Undermining state pensions is short-sighted

By John Burbank

Are you saving for your retirement? If you are working, you are. You put 4.1 percent of your paycheck into Social Security, through the FICA tax.

Now consider if we had no Social Security. The vast majority of workers would be understandably worried about paying the bills on their current income, their co-insurance for health coverage, their mortgage, not to mention saving for college for their kids. Retirement savings? That can be put off another day, month, year, decade. And that is what gets us into trouble when we actually do retire and look for some income to help us along in our declining years.

So we have the people’s pension — Social Security. But even though we all contribute to Social Security, it is no gravy train. The average Social Security benefit is $1,067 a month. We need other retirement savings.

For 66 million Americans, about one out of every three of us, defined benefit retirement systems provide added income security in retirement. Like Social Security, these systems pool the retirement savings of their members. Their employers also pay into these pools. And in retirement, these pensions provide a solid and dependable monthly check. You won’t get rich, but you will have income security. And that is the point.

Defined benefit pensions require contributions from both employers and employees.
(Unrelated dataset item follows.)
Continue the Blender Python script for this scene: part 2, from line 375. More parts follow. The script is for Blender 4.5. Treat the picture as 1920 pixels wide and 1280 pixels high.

But corporate employers are reducing pension contributions, closing down pension plans, and shifting to deferred compensation, which puts all the cost and burden of retirement on the employees. It’s part of a pattern of disinvesting from workers and their families, channeling more money into profits, outsourcing jobs, and boosting executive pay.

But when Washington state employs people, citizens rightly expect it to model better employment practices than that. After all, we share a public interest in making sure our firefighters, police, public health nurses, teachers and snow-plow drivers can depend on secure retirement income. So governments fund pensions and other benefits (like health care), while keeping public sector wages lower than in the private sector for similar jobs.

In Washington we have developed a series of pension plans for police and firefighters, public employees, teachers, other school employees, and even judges. Because these plans have been well-shepherded, our state is one of the top four in the country with 100 percent of our combined pension liability funded. But it is not all roses.

Two pension plans, closed to new employees for almost 35 years, are only funded at about 75 percent of their liability. That’s in large part because, while workers have been steadily paying into the programs, the Legislature has skipped agreed-upon payments over the past decade.

Ten days ago, the Senate Republicans, along with Rodney Tom (D-Medina), Tim Sheldon (D-Potlatch), and Jim Kastama (D-Puyallup), proposed a state budget that will dig this hole deeper. They want to completely skip the state’s annual payment into the pension system. That will save the state and local governments $394 million this year. But they will end up paying $867 million later. That’s because at some point they have to make up the skipped payments and the $473 million in lost investment earnings. Talk about bad math.

Other items in the Senate Republicans’ budget don’t add up either: They want to close off the financially healthy current pension programs and push all new employees into a hybrid deferred compensation program. Doing so shifts risk to employees. It also starves the current pension program, because contributions that would have come from new employees are diverted. It boils down to robbing Peter to pay Paul, while undermining a pension system that delivers dependable and modest benefits — the typical benefit is $1,500 a month.

In 2009 state and local pensions generated $4.5 billion in economic output in our state — supporting close to 31,000 jobs, and creating almost $600 million in tax revenues for federal, state and local governments. Each dollar invested by the Legislature in pensions supported more than $8 in economic activity in our state.

When you mess around with pensions, you are messing around with the long-term economic health of our state, with job creation, and the respect and security of retirees.

Washington state has a good retirement system that guarantees a modicum of income security to retired employees. Skipping payments and pushing new employees out undercuts the very people we all count on: teachers, firefighters, police and others. That may be just another day in the life of a corporation — but those values aren’t shared by most Washingtonians, and they have no place in our state’s budget either.